WHAT YOU SHOULD DO. Copy each line below that includes "Blender".

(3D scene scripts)
============================================================

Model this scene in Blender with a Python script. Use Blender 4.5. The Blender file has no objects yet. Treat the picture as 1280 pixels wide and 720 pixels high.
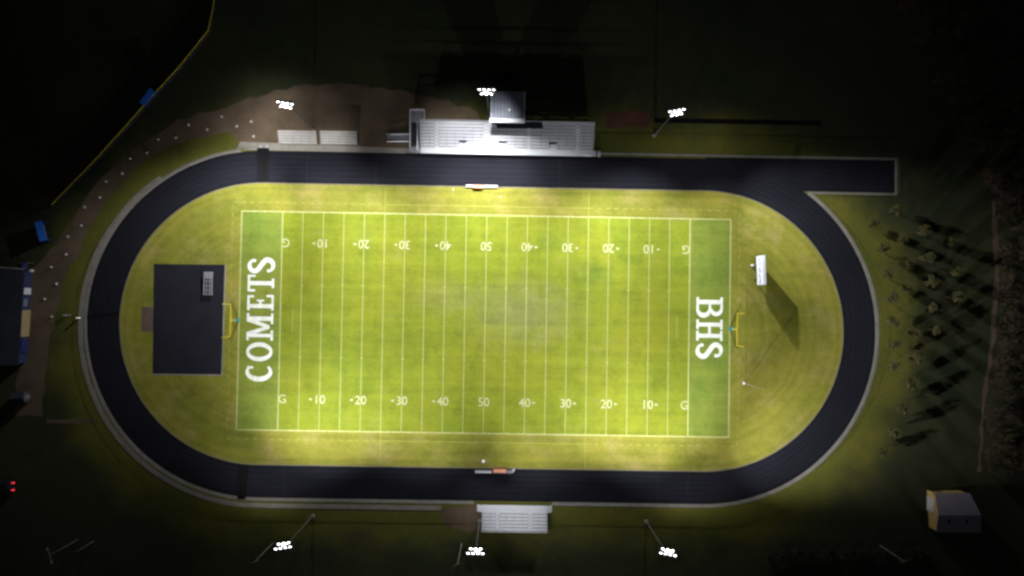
import bpy, math, random
from mathutils import Vector, Matrix, Euler
rnd = random.Random(7)
sc = bpy.context.scene
col = sc.collection
YD = .9144
PI = math.pi

# ---------------------------------------------------------------- camera (fitted to the pitch markings)
CAM = Vector((4.812, 4.713, 159.32))
ROT = Euler((2.15271553e-02, -7.20514537e-03, 1.67855801e-02), 'XYZ')
F = 889.
RM = ROT.to_matrix()

def P(px, py, z=0.):
    """point at height z that the photograph (1280 wide) shows at px, py"""
    d = RM @ Vector(((px - 640) / F, (360 - py) / F, -1))
    return CAM + d * ((z - CAM.z) / d.z)

def XY(px, py, z=0.):
    p = P(px, py, z)
    return (p.x, p.y)

cd = bpy.data.cameras.new('camera')
cam = bpy.data.objects.new('camera', cd)
col.objects.link(cam)
cam.location = CAM
cam.rotation_euler = ROT
cd.sensor_width = 36
cd.lens = F / 1280 * 36
cd.clip_start = 1
cd.clip_end = 6000
sc.camera = cam

# ---------------------------------------------------------------- mesh collector
class MB:
    def __init__(s):
        s.v = []; s.f = []; s.n = 0
    def add(s, vs, fs):
        b = len(s.v)
        s.v += [tuple(v) for v in vs]
        s.f += [tuple(i + b for i in f) for f in fs]
    def box(s, x0, x1, y0, y1, z0, z1):
        s.add([(x0,y0,z0),(x1,y0,z0),(x1,y1,z0),(x0,y1,z0),(x0,y0,z1),(x1,y0,z1),(x1,y1,z1),(x0,y1,z1)],
              [(3,2,1,0),(4,5,6,7),(0,1,5,4),(1,2,6,5),(2,3,7,6),(3,0,4,7)])
    def obox(s, c, sx, sy, sz, m=None):
        """box centred at c, half sizes, rotated by matrix m"""
        vs = []
        for z in (-sz, sz):
            for x, y in ((-sx,-sy),(sx,-sy),(sx,sy),(-sx,sy)):
                p = Vector((x, y, z))
                if m: p = m @ p
                vs.append(Vector(c) + p)
        s.add(vs, [(3,2,1,0),(4,5,6,7),(0,1,5,4),(1,2,6,5),(2,3,7,6),(3,0,4,7)])
    def tube(s, a, b, r0, r1=None, n=8):
        a = Vector(a); b = Vector(b); r1 = r0 if r1 is None else r1
        d = (b - a).normalized()
        u = d.orthogonal().normalized(); w = d.cross(u)
        vs = []
        for p, r in ((a, r0), (b, r1)):
            for i in range(n):
                t = 2*PI*i/n
                vs.append(p + (u*math.cos(t) + w*math.sin(t))*r)
        fs = [(i, (i+1)%n, n+(i+1)%n, n+i) for i in range(n)]
        fs += [tuple(range(n-1,-1,-1)), tuple(range(n, 2*n))]
        s.add(vs, fs)
    def lathe(s, prof, c=(0,0,0), n=16, m=None):
        """closed profile [(r,z)...] spun about z"""
        vs = []
        for r, z in prof:
            for i in range(n):
                t = 2*PI*i/n
                p = Vector((r*math.cos(t), r*math.sin(t), z))
                if m: p = m @ p
                vs.append(Vector(c) + p)
        k = len(prof)
        fs = [(j*n+i, j*n+(i+1)%n, (j+1)*n+(i+1)%n, (j+1)*n+i) for j in range(k-1) for i in range(n)]
        fs += [tuple(range(n-1,-1,-1)), tuple(range((k-1)*n, k*n))]
        s.add(vs, fs)
    def poly(s, pts, z):
        s.add([(x, y, z) for x, y in pts], [tuple(range(len(pts)))])
    def prism(s, pts, z0, z1):
        n = len(pts)
        s.add([(x,y,z0) for x,y in pts] + [(x,y,z1) for x,y in pts],
              [tuple(range(n-1,-1,-1)), tuple(range(n,2*n))] + [(i,(i+1)%n,n+(i+1)%n,n+i) for i in range(n)])
    def quad(s, a, b, c, d):
        s.add([a,b,c,d], [(0,1,2,3)])
    def ribbon(s, path, w0, w1, z, thick=0., closed=False):
        """flat strip along path between offsets w0 and w1 (left of travel positive)"""
        L = offset(path, w0, closed); R = offset(path, w1, closed)
        n = len(path)
        vs = [(x,y,z) for x,y in L] + [(x,y,z) for x,y in R]
        m = n if closed else n-1
        fs = [(i,(i+1)%n,n+(i+1)%n,n+i) if w1 > w0 else (n+i,n+(i+1)%n,(i+1)%n,i) for i in range(m)]
        if thick:
            vs += [(x,y,z-thick) for x,y in L] + [(x,y,z-thick) for x,y in R]
            for i in range(m):
                j = (i+1)%n
                fs += [(2*n+i,2*n+j,j,i), (n+i,n+j,3*n+j,3*n+i)]
            if not closed:
                fs += [(0,n,3*n,2*n), (n-1,3*n-1,4*n-1,2*n-1)]
        s.add(vs, fs)
    def build(s, name, mat, parent=None, smooth=False):
        me = bpy.data.meshes.new(name)
        me.from_pydata(s.v, [], s.f)
        me.update()
        if smooth:
            for p in me.polygons: p.use_smooth = True
        me.materials.append(mat)
        o = bpy.data.objects.new(name, me)
        col.objects.link(o)
        if parent: o.parent = parent
        return o

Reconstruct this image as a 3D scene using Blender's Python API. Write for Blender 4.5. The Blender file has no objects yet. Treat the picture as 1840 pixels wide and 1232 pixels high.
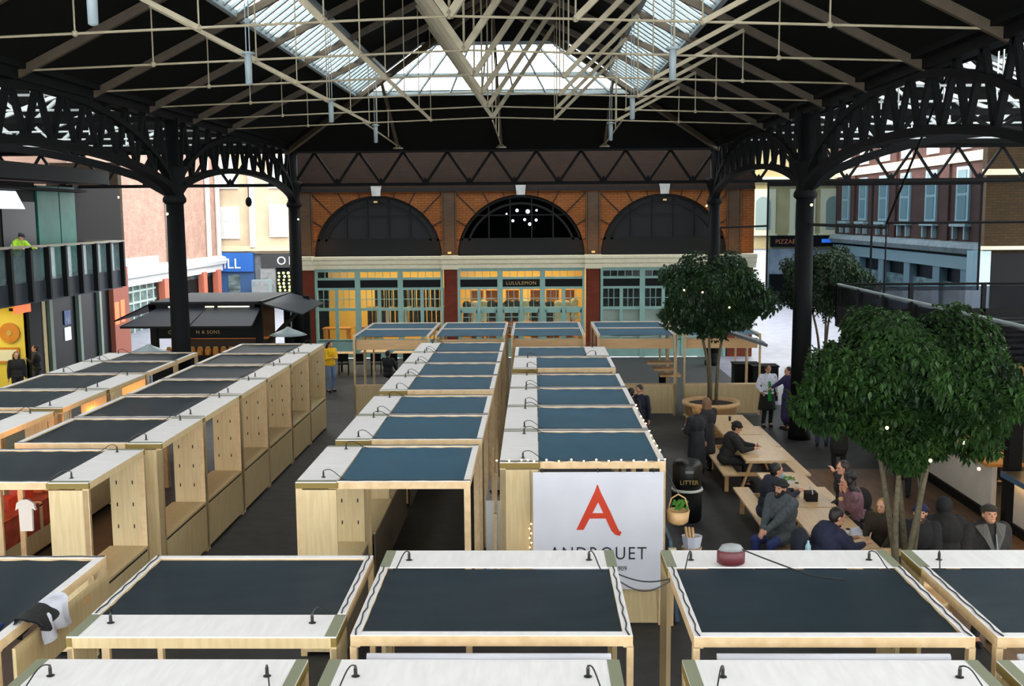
import bpy, math, random
from mathutils import Vector, Matrix
random.seed(7)
R = math.radians
sc = bpy.context.scene
C = sc.collection
# ---------------------------------------------------------------- camera
F_PX, CW, CH = 1900.0, 1840.0, 1232.0
cam_data = bpy.data.cameras.new('camera')
cam_data.sensor_fit = 'HORIZONTAL'
cam_data.sensor_width = 36.0
cam_data.lens = 36.0 * F_PX / CW
cam_data.clip_end = 400
cam = bpy.data.objects.new('camera', cam_data)
C.objects.link(cam)
cam.matrix_world = Matrix.Translation((0, 0, 6)) @ Matrix.Rotation(R(1.2514), 4, 'Z') @ Matrix.Rotation(R(90 - 6.8927), 4, 'X') @ Matrix.Rotation(R(-0.45), 4, 'Z')
sc.camera = cam
# ---------------------------------------------------------------- world, exposure
sc.view_settings.view_transform = 'Standard'
sc.view_settings.look = 'None'
sc.view_settings.gamma = 1
sc.view_settings.use_curve_mapping = False
sc.view_settings.exposure = -0.12
sc.cycles.use_denoising = True
sc.cycles.max_bounces = 8
sc.cycles.transparent_max_bounces = 12
sc.cycles.sample_clamp_indirect = 6
world = bpy.data.worlds.new('overcast_sky')
sc.world = world
world.use_nodes = True
wn = world.node_tree
wn.nodes.clear()
w_out = wn.nodes.new('ShaderNodeOutputWorld')
w_bg = wn.nodes.new('ShaderNodeBackground')
w_bg.inputs[0].default_value = (0.96, 0.98, 1.0, 1)
w_bg.inputs[1].default_value = 7.5
wn.links.new(w_bg.outputs[0], w_out.inputs[0])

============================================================

ANSWER TO THE PROBLEM.
Model this scene in Blender with a Python script. Use Blender 4.5. The Blender file has no objects yet. Treat the picture as 1280 pixels wide and 720 pixels high.
Reconstruct this image as a 3D scene using Blender's Python API. Write for Blender 4.5. The Blender file has no objects yet. Treat the picture as 1840 pixels wide and 1232 pixels high.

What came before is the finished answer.